Bolivian Restaurateurs Invent Quinoa Communion Wafers For Pope

Bolivian Gourmets Hope To Thrill The Pope With Quinoa Communion Wafers
Pope Francis blesses the faithful gathered at independence square in Quito, Ecuador, Monday, July 6, 2015. After a Mass in the port city of Guayaquil where hundreds of thousands listened to Pope Francis, he returned to the capital city of Quito, where he met with President Rafael Correa. Francis is making his first visit as pope to his Spanish-speaking neighborhood. He travels to three South American nations, Ecuador, Bolivia and Paraguay. (AP Photo/Dolores Ochoa)
Pope Francis blesses the faithful gathered at independence square in Quito, Ecuador, Monday, July 6, 2015. After a Mass in the port city of Guayaquil where hundreds of thousands listened to Pope Francis, he returned to the capital city of Quito, where he met with President Rafael Correa. Francis is making his first visit as pope to his Spanish-speaking neighborhood. He travels to three South American nations, Ecuador, Bolivia and Paraguay. (AP Photo/Dolores Ochoa)

A Bolivian avant-garde restaurant hopes this week to serve a well-known non-paying customer and receive a holy seal of approval for its new creation: a quinoa-based communion wafer.
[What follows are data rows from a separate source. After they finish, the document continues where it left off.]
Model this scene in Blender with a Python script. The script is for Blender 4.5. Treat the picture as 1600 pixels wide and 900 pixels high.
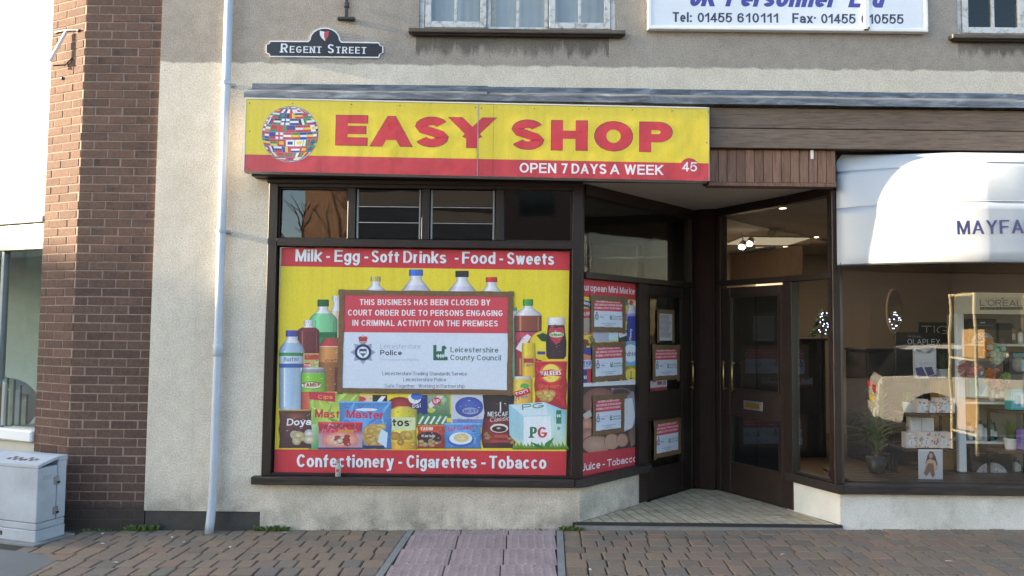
import bpy, bmesh, math, random
from math import sin, cos, pi, radians, sqrt, atan2
from mathutils import Matrix, Vector
random.seed(7)
for _o in list(bpy.data.objects): bpy.data.objects.remove(_o)
SC = bpy.context.scene
COL = SC.collection

# ------------------------------------------------------------------ camera
CAM_LOC = Vector((0.0, -6.56, 1.69)); PITCH = radians(3.1); ROLL = 0.011; FPX = 1200.0
_cd = bpy.data.cameras.new("camera"); _cd.sensor_width = 36.0; _cd.lens = 36.0 * FPX / 1600.0
_cd.clip_start = 0.05; _cd.clip_end = 2000.0
cam = bpy.data.objects.new("camera", _cd); COL.objects.link(cam)
cam.matrix_world = Matrix.Translation(CAM_LOC) @ Matrix.Rotation(pi / 2 + PITCH, 4, 'X') @ Matrix.Rotation(ROLL, 4, 'Z')
SC.camera = cam

# ------------------------------------------------------------------ sky, sun, exposure
SUN_EL = radians(12.0); SUN_AZ = radians(0.8)      # sun stands to the left, almost along the facade
wd = bpy.data.worlds.new("World"); SC.world = wd; wd.use_nodes = True
_n = wd.node_tree.nodes; _sky = _n.new("ShaderNodeTexSky"); _sky.sky_type = 'NISHITA'; _sky.sun_disc = False
_sky.sun_elevation = SUN_EL; _sky.sun_rotation = -(pi / 2 + SUN_AZ); _sky.air_density = 1.0; _sky.dust_density = 1.2; _sky.ozone_density = 1.0
wd.node_tree.links.new(_sky.outputs[0], _n["Background"].inputs[0]); _n["Background"].inputs[1].default_value = 0.15
_sd = bpy.data.lights.new("sun", 'SUN'); _sd.energy = 5.0; _sd.angle = radians(0.5); _sd.color = (1.0, 0.81, 0.56)
sun = bpy.data.objects.new("sun", _sd); COL.objects.link(sun)
_to = Vector((-cos(SUN_EL) * cos(SUN_AZ), -cos(SUN_EL) * sin(SUN_AZ), sin(SUN_EL)))
sun.rotation_euler = _to.to_track_quat('Z', 'Y').to_euler(); sun.location = (-20, -3, 12)
SC.view_settings.view_transform = 'Standard'; SC.view_settings.look = 'None'
SC.view_settings.gamma = 1.0; SC.view_settings.exposure = 2.55
SC.render.engine = 'CYCLES'
SC.cycles.max_bounces = 10; SC.cycles.transparent_max_bounces = 16; SC.cycles.glossy_bounces = 5
SC.cycles.sample_clamp_indirect = 6.0; SC.cycles.caustics_reflective = False; SC.cycles.caustics_refractive = False

# ------------------------------------------------------------------ measuring helpers (photo pixel -> point on a real plane)
def ray(px, py):
    dx, dy = px - 800.0, py - 450.0
    c, s = cos(ROLL), sin(ROLL)
    x, y = c * dx + s * dy, -s * dx + c * dy
    a, b, d = x / FPX, 1.0, -y / FPX
    cp, sp = cos(PITCH), sin(PITCH)
    return Vector((a, b * cp - d * sp, b * sp + d * cp))
def at(px, py, Y=0.0):
    d = ray(px, py); t = (Y - CAM_LOC.y) / d.y
    return CAM_LOC + d * t
class Plane:                                # vertical plane: origin, horizontal unit u, outward normal n
    def __init__(s, o, u, n): s.o, s.u, s.n = Vector(o), Vector(u).normalized(), Vector(n).normalized()
    def to2(s, px, py):
        d = ray(px, py); t = (s.o - CAM_LOC).dot(s.n) / d.dot(s.n); p = CAM_LOC + d * t - s.o
        return (p.dot(s.u), p.z)
    def to3(s, a, b, k=0.0): return s.o + s.u * a + Vector((0, 0, b)) + s.n * k
def wallplane(Y): return Plane((0, Y, 0), (1, 0, 0), (0, -1, 0))

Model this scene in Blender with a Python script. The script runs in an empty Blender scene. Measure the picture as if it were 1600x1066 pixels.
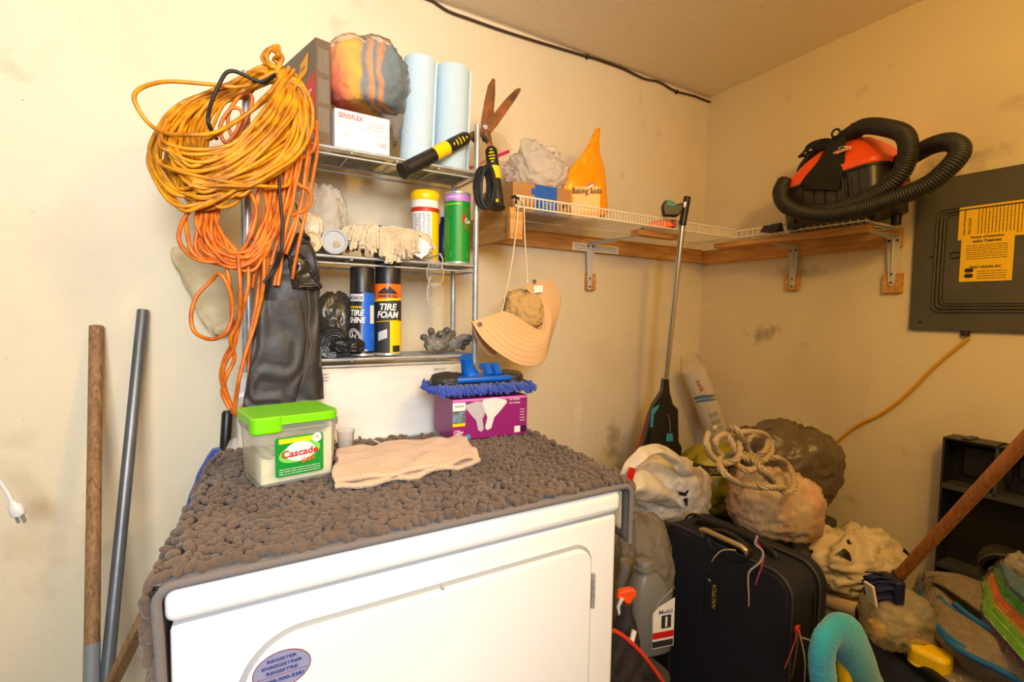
import bpy, bmesh, math, random
from math import sin, cos, pi, radians
from mathutils import Vector, Matrix, noise

V = Vector
# ------------------------------------------------------------------ camera, light, exposure
scn = bpy.context.scene
COL = scn.collection
CAM = V((0.0, 0.0, 1.232))
FPX = 780.6
YAW, PITCH, ROLL = radians(30.83), radians(3.19), radians(.933)
_f = V((sin(YAW) * cos(PITCH), cos(YAW) * cos(PITCH), -sin(PITCH)))
_r = V((cos(YAW), -sin(YAW), 0.0))
_u = _r.cross(_f)
CR = _r * cos(ROLL) + _u * sin(ROLL)
CU = _u * cos(ROLL) - _r * sin(ROLL)
CF = _f
cd = bpy.data.cameras.new('camera')
cd.sensor_width = 36.0
cd.lens = FPX / 1600 * 36.0
cd.clip_start = 0.01
cam = bpy.data.objects.new('camera', cd)
COL.objects.link(cam)
mw = Matrix(((CR.x, CU.x, -CF.x, CAM.x), (CR.y, CU.y, -CF.y, CAM.y), (CR.z, CU.z, -CF.z, CAM.z), (0, 0, 0, 1)))
cam.matrix_world = mw
scn.camera = cam

scn.view_settings.view_transform = 'Standard'
scn.view_settings.look = 'None'
scn.view_settings.gamma = 1.0
scn.view_settings.use_curve_mapping = False
scn.view_settings.exposure = 0.0

world = bpy.data.worlds.new('world')
scn.world = world
world.use_nodes = True
world.node_tree.nodes['Background'].inputs[0].default_value = (1.0, 0.84, 0.66, 1)
world.node_tree.nodes['Background'].inputs[1].default_value = 0.09


def area(name, loc, target, sx, sy, power, color, spread=180):
    l = bpy.data.lights.new(name, 'AREA')
    l.shape = 'RECTANGLE'
    l.size = sx
    l.size_y = sy
    l.energy = power
    l.color = color
    l.spread = radians(spread)
    o = bpy.data.objects.new(name, l)
    COL.objects.link(o)
    o.location = loc
    d = V(target) - V(loc)
    o.rotation_euler = d.to_track_quat('-Z', 'Y').to_euler()
    return o


# daylight falling in through the open side behind the camera, and the ceiling lamp of the room
area('door_daylight', (-0.35, -1.5, 1.85), (-0.05, 1.5, 2.02), 1.0, 0.8, 44, (0.92, 0.97, 1.0), 122)
pl = bpy.data.lights.new('bare_bulb', 'POINT')
pl.energy = 26.0
pl.color = (1.0, 0.61, 0.13)
pl.shadow_soft_size = 0.07
plo = bpy.data.objects.new('bare_bulb', pl)
COL.objects.link(plo)
plo.location = (0.72, -0.12, 1.95)

# ------------------------------------------------------------------ layout helpers
WY = 1.55      # back wall
WX = 1.943     # right wall


def at(px, py, x=None, y=None, z=None):
    """the point of the place seen at a spot of the 1600x1066 photograph, on a plane x=, y= or z="""
    v = CR * ((px - 800) / FPX) - CU * ((py - 533) / FPX) + CF
    if x is not None:
        t = (x - CAM.x) / v.x
    elif y is not None:
        t = (y - CAM.y) / v.y
    else:
        t = (z - CAM.z) / v.z
    return CAM + v * t


def zc(p):
    return (V(p) - CAM).dot(CF)


def m_(px, p):
    return px * zc(p) / FPX


# ------------------------------------------------------------------ materials
def rgb(r, g, b):
    def f(c):
        c /= 255.0
        return c / 12.92 if c <= 0.04045 else ((c + 0.055) / 1.055) ** 2.4
    return (f(r), f(g), f(b), 1.0)


MATS = {}


def mat(name, col, rough=0.6, metal=0.0, spec=0.5, bump=0.0, bscale=60.0, var=0.0, vscale=12.0, col2=None,
        kind='noise', detail=3.0, coat=0.0, alpha=1.0, sss=0.0, bdist=0.002, sheen=0.0, trans=0.0, stretch=None):
    if name in MATS:
        return MATS[name]
    m = bpy.data.materials.new(name)
    MATS[name] = m
    m.use_nodes = True
    nt = m.node_tree
    b = nt.nodes['Principled BSDF']
    b.inputs['Base Color'].default_value = col
    b.inputs['Roughness'].default_value = rough
    b.inputs['Metallic'].default_value = metal
    b.inputs['Specular IOR Level'].default_value = spec
    if coat:
        b.inputs['Coat Weight'].default_value = coat
    if sheen:
        b.inputs['Sheen Weight'].default_value = sheen
    if alpha < 1:
        b.inputs['Alpha'].default_value = alpha
    if trans:
        b.inputs['Transmission Weight'].default_value = trans
    tc = None
    if bump or var or col2:
        tc = nt.nodes.new('ShaderNodeTexCoord')
        src = tc.outputs['Object']
        if stretch:
            mp = nt.nodes.new('ShaderNodeMapping')
            mp.inputs['Scale'].default_value = stretch
            nt.links.new(src, mp.inputs['Vector'])
            src = mp.outputs['Vector']
    if var or col2:
        n = nt.nodes.new('ShaderNodeTexNoise')
        n.inputs['Scale'].default_value = vscale
        n.inputs['Detail'].default_value = 5
        nt.links.new(src, n.inputs['Vector'])
        mx = nt.nodes.new('ShaderNodeMix')
        mx.data_type = 'RGBA'
        mx.inputs['A'].default_value = col
        c2 = col2 if col2 else tuple(c * (1 - var) for c in col[:3]) + (1,)
        mx.inputs['B'].default_value = c2
        rp = nt.nodes.new('ShaderNodeMapRange')
        rp.inputs['From Min'].default_value = 0.35
        rp.inputs['From Max'].default_value = 0.68
        nt.links.new(n.outputs['Fac'], rp.inputs['Value'])
        nt.links.new(rp.outputs['Result'], mx.inputs['Factor'])
        nt.links.new(mx.outputs['Result'], b.inputs['Base Color'])
    if bump:
        if kind == 'voronoi':
            n2 = nt.nodes.new('ShaderNodeTexVoronoi')
            out = n2.outputs['Distance']
        else:
            n2 = nt.nodes.new('ShaderNodeTexNoise')
            n2.inputs['Detail'].default_value = detail
            out = n2.outputs['Fac']
        n2.inputs['Scale'].default_value = bscale
        nt.links.new(src, n2.inputs['Vector'])
        bp = nt.nodes.new('ShaderNodeBump')
        bp.inputs['Strength'].default_value = bump
        bp.inputs['Distance'].default_value = bdist
        nt.links.new(out, bp.inputs['Height'])
        nt.links.new(bp.outputs['Normal'], b.inputs['Normal'])
    return m


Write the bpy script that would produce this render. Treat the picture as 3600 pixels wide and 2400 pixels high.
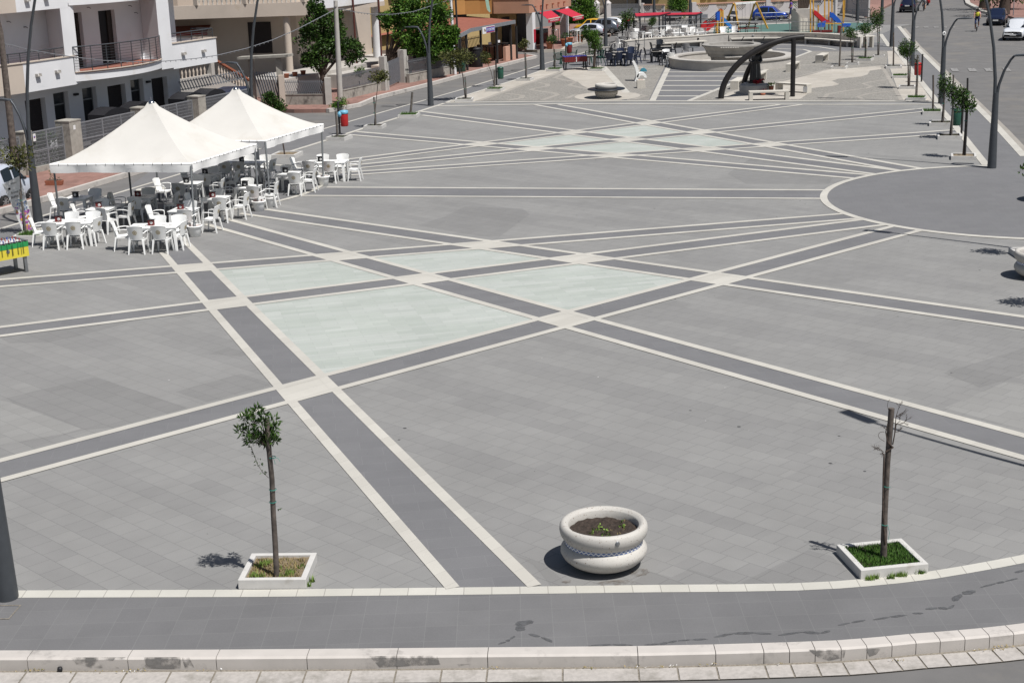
import bpy, bmesh, math, random
import numpy as np
from mathutils import Vector, Matrix
R = math.radians
for o in list(bpy.data.objects): bpy.data.objects.remove(o)
SC = bpy.context.scene
COL = SC.collection
random.seed(7)
# ---------------------------------------------------------------- camera
FPX, CX, CY, CAMH = 5280.0, 1800.0, 1200.0, 9.2
_n = np.array([600.0, 18830.0, FPX]); _d = _n/np.linalg.norm(_n); _up = -_d
_y = np.array([0, 0, 1.0]) - _d*_d[2]; _y /= np.linalg.norm(_y)
CM = np.array([np.cross(_y, _up), _y, _up])
cam = bpy.data.cameras.new('camera'); camo = bpy.data.objects.new('camera', cam); COL.objects.link(camo)
cam.sensor_width = 36; cam.lens = FPX/3600*36; cam.clip_start = 0.5; cam.clip_end = 3000
_r, _u, _b = CM@np.array([1, 0, 0]), CM@np.array([0, -1, 0]), CM@np.array([0, 0, -1])
camo.matrix_world = Matrix(((_r[0], _u[0], _b[0], 0), (_r[1], _u[1], _b[1], 0), (_r[2], _u[2], _b[2], CAMH), (0, 0, 0, 1)))
SC.camera = camo
# ---------------------------------------------------------------- light
SUN_EL, SUN_AZ = 62.0, -45.0          # the sun stands to the right, behind the camera
w = bpy.data.worlds.new('World'); SC.world = w; w.use_nodes = True
nt = w.node_tree; bg = nt.nodes['Background']
sky = nt.nodes.new('ShaderNodeTexSky'); sky.sky_type = 'NISHITA'; sky.sun_disc = False
sky.sun_elevation = R(SUN_EL); sky.sun_rotation = R(90-SUN_AZ); sky.air_density = 1.0; sky.dust_density = 1.5
nt.links.new(sky.outputs[0], bg.inputs[0]); bg.inputs[1].default_value = 0.05
sl = bpy.data.lights.new('sun', 'SUN'); sl.energy = 5.0; sl.angle = R(0.5); sl.color = (1, 0.975, 0.94)
so = bpy.data.objects.new('sun', sl); COL.objects.link(so)
_sv = Vector((math.cos(R(SUN_EL))*math.cos(R(SUN_AZ)), math.cos(R(SUN_EL))*math.sin(R(SUN_AZ)), math.sin(R(SUN_EL))))
so.rotation_euler = _sv.to_track_quat('Z', 'Y').to_euler(); so.location = (30, -30, 60)
SC.view_settings.view_transform = 'Standard'; SC.view_settings.look = 'None'
SC.view_settings.exposure = 0.16; SC.view_settings.gamma = 1.0
# ---------------------------------------------------------------- survey: photo measurements to metres
def ray(x, y): return CM@np.array([(x-CX)/FPX, (y-CY)/FPX, 1.0])
def g(x, y, z=0.0):
    r = ray(x, y); t = (z-CAMH)/r[2]
    return (float(t*r[0]), float(t*r[1]), z)
def proj(p):
    q = CM.T@(np.array(p, float)-np.array([0, 0, CAMH])); return (CX+FPX*q[0]/q[2], CY+FPX*q[1]/q[2])
def hgt(b, y):
    lo, hi = -1.0, 60.0
    for _ in range(45):
        m = (lo+hi)/2
        if proj((b[0], b[1], m))[1] > y: lo = m
        else: hi = m
    return lo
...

Chefs at the restaurant, Gustu, in La Paz expect Pope Francis to receive the wafer during his visit to the Andean country later this week, the second leg in the Argentine pontiff's three-nation "homecoming" tour of South America.

The idea came from a group of quinoa producers. The restaurant's chefs said the wafers have been delivered to the government to give to the pope.

"I'm quite nervous about what he will think," said Monica Marquez, the restaurant's 25-year-old pastry chef with a small tattoo of the Christian cross behind her ear.

Gustu is the brainchild of Danish chef Claus Meyer, widely known for his restaurant Noma in Copenhagen which is ranked third in The World's 50 Best Restaurants list. On the menu is Llama tartare and trout from the water of Lake Titicaca served with llullucha, a South American seaweed. The restaurant opened in 2013 to wide acclaim.

Unlike neighboring Argentina and Peru, Bolivia is not especially known for haute cuisine. With Gustu, Meyer sought to reinvent the country's culinary traditions and take them global. On its menu are Bolivia's little known wines and liquors grown at high altitude in the Andean highlands.

The quinoa wafers cannot be used in communion like the unleavened wafers prepared by laymen. But they could raise the profile of the Bolivian seed.

Gustu's chefs experimented for days before settling on a recipe using ground black, red and white quinoa to produce different colored wafers.

"We thought we'd just see what would happen. We're used to experimenting with new recipes," Marquez said.

Quinoa, called a "super food" because it is a rich source of vitamins and minerals, has been the staple of Andean farmers for thousands of years but has taken health-conscious Western nations by storm more recently.